Quelquefois les prêtres prononçaient un tabou général sur tout le pays, quelquefois sur un village, sur une maison ; le tabou interdisait l’usage tantôt d’une chose, tantôt d’une autre. Dans certains cas, le tabou défendait au peuple d’allumer des torches de kukui, de manger du poisson, des cocos, de pêcher, de sortir de l’enceinte des maisons, etc. ; dans d’autres, c’était un moyen d’approprier à l’usage exclusif des prêtres et des chefs une chose qui devenait rare ; souvent aussi, le but était de rendre présent à l’esprit des naturels le pouvoir des prêtres, en le leur faisant sentir jusque dans l’intérieur de leurs maisons. Le tabou pouvait donc être considéré comme un moyen employé par le plus fort pour imposer sa volonté au plus faible. Aussi, était-il descendu des chefs aux autres classes de la société ; les hommes avaient rendu mille choses tabou pour les femmes ; les cocos, certains poissons, les bananes, étaient tabou pour elles ; elles ne pouvaient rester dans l’appartement où mangeaient les hommes.

Tamea-Mea, comme je viens de le dire, rendit moins sévère la pénalité attachée à l’infraction du tabou ; mais ce ne fut que sous le règne de Rio-Rio que le tabou fut entièrement aboli.
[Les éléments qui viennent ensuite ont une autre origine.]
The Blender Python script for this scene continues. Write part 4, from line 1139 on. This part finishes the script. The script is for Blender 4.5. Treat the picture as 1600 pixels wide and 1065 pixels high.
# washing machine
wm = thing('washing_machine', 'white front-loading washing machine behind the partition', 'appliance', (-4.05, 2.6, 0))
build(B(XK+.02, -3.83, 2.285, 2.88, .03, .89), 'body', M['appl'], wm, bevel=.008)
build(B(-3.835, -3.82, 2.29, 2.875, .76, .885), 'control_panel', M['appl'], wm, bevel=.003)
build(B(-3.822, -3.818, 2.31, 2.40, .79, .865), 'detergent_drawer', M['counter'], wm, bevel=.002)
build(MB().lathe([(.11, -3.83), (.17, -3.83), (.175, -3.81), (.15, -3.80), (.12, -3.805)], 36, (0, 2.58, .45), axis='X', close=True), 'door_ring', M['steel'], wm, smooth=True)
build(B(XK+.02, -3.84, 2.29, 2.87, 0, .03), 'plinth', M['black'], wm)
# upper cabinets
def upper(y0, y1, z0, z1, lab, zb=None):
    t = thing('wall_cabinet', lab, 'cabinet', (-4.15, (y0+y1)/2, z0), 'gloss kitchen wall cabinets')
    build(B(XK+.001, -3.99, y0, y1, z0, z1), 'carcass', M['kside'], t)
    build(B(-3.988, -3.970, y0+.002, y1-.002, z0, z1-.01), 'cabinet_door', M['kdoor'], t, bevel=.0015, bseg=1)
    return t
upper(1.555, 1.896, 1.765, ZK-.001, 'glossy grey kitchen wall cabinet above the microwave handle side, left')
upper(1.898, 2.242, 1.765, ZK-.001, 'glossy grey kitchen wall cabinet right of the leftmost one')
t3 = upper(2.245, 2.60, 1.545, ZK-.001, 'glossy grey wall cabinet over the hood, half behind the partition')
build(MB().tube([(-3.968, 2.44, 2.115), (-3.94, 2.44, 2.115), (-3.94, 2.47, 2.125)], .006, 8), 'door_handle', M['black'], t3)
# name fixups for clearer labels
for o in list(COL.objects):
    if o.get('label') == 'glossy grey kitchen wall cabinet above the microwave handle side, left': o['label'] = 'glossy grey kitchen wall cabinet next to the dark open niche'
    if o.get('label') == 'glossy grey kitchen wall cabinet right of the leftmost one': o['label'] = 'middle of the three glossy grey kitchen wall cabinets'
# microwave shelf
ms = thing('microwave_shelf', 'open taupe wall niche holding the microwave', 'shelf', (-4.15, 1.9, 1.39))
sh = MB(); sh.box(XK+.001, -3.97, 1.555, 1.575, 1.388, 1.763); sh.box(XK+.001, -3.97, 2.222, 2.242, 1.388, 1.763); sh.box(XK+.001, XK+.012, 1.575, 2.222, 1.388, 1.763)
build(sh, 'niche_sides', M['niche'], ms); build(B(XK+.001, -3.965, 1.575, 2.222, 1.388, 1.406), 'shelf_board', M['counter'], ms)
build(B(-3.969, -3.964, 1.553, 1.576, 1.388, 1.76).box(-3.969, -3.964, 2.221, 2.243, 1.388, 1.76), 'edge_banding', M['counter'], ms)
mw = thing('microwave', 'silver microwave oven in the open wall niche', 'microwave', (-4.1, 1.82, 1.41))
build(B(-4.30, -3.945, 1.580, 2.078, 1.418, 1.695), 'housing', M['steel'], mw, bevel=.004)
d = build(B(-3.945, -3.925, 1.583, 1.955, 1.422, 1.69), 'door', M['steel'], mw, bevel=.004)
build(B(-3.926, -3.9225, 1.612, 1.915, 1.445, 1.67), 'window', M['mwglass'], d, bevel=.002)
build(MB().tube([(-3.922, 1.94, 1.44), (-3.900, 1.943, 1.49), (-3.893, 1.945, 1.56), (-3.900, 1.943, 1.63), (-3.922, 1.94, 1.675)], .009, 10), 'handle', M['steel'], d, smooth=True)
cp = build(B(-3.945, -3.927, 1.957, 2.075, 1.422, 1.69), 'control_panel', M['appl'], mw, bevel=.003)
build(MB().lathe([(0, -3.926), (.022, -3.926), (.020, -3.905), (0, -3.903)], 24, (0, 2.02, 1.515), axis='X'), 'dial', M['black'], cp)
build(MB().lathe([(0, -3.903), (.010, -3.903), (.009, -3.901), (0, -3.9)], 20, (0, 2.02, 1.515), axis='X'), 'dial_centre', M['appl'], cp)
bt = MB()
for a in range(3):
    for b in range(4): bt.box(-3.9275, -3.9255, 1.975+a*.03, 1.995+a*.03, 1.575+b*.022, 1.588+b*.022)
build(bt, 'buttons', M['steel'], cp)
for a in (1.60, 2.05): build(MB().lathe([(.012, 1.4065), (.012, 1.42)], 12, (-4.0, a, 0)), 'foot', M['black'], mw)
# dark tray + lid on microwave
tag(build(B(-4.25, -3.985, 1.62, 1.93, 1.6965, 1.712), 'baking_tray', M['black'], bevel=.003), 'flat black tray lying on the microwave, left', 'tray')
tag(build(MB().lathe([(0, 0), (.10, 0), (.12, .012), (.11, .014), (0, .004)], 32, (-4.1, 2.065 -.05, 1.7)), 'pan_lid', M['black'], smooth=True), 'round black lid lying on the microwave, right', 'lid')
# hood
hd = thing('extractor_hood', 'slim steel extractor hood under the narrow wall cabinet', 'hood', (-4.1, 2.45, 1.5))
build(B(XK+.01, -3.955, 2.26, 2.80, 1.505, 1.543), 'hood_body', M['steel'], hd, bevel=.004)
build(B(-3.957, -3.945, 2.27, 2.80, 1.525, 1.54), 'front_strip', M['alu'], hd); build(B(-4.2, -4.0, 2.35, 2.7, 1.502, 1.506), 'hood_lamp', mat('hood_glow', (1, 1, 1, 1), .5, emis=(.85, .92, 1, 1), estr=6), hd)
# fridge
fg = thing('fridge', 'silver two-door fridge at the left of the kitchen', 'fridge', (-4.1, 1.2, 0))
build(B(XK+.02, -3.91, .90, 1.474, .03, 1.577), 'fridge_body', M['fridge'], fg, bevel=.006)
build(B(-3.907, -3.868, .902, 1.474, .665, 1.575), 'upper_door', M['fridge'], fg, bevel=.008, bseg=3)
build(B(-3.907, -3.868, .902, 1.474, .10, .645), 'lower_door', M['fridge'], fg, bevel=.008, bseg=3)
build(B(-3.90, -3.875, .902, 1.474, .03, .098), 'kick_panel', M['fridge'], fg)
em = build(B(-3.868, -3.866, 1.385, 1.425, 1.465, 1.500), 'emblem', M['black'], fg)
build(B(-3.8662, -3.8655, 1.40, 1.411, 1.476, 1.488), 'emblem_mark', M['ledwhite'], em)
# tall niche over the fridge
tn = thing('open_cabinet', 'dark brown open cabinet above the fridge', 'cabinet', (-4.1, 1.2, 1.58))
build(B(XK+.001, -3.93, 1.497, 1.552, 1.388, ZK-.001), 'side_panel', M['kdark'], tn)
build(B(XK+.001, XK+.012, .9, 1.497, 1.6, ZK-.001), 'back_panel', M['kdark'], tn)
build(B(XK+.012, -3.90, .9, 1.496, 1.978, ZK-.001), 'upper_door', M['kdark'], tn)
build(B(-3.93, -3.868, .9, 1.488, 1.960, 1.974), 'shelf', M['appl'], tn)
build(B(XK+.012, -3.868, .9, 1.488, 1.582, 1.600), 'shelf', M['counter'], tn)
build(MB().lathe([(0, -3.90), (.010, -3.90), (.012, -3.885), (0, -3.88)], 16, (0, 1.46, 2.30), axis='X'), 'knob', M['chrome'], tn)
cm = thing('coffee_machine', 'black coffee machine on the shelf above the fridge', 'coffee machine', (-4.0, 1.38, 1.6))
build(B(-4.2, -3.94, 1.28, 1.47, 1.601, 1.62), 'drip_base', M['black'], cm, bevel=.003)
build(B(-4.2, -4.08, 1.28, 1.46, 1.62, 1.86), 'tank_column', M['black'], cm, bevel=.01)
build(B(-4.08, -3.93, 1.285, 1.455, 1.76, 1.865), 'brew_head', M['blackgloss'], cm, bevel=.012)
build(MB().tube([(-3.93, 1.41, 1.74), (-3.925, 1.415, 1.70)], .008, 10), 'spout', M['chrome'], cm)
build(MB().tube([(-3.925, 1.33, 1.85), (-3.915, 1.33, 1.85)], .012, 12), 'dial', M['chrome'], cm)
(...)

Les femmes surtout et le peuple recueillirent les fruits de cette réforme religieuse, due à l’influence que les missionnaires américains commençaient à exercer sur l’esprit des chefs du gouvernement. Cependant un cri d’horreur s’éleva dans toutes les îles, lorsque le grand prêtre lui-même proclama l’abolition du tabou : mais cette population, si douce et si facile à conduire, eut bientôt oublié ses dieux de bois ; elle renversa elle-même les idoles qu’elle avait si long-temps rougies de sang humain, et, suivant l’exemple des chefs, elle se prosterna en foule devant les autels du nouveau dieu. La régente Kaahou-Manou fut une des premières à embrasser le christianisme et favorisa de tout son pouvoir les efforts que firent les missionnaires pour établir et propager la religion chrétienne.

Ce fut peu de temps après cette époque, en 1827, je crois, que deux missionnaires catholiques, MM. Bachelot et Short, arrivèrent à Honolulu ; ils s’y établirent d’abord sans opposition, et, au dire de tous les habitans, leur conduite publique et privée fut toujours exemplaire. Doux, affables, humbles, se livrant sans ambition et sans arrière-pensée à leur œuvre de régénération, ils eurent bientôt fait un grand nombre de prosélytes. Les missionnaires protestans commencèrent alors à croire que la concurrence des missionnaires catholiques pouvait devenir dangereuse et prirent des mesures pour l’arrêter.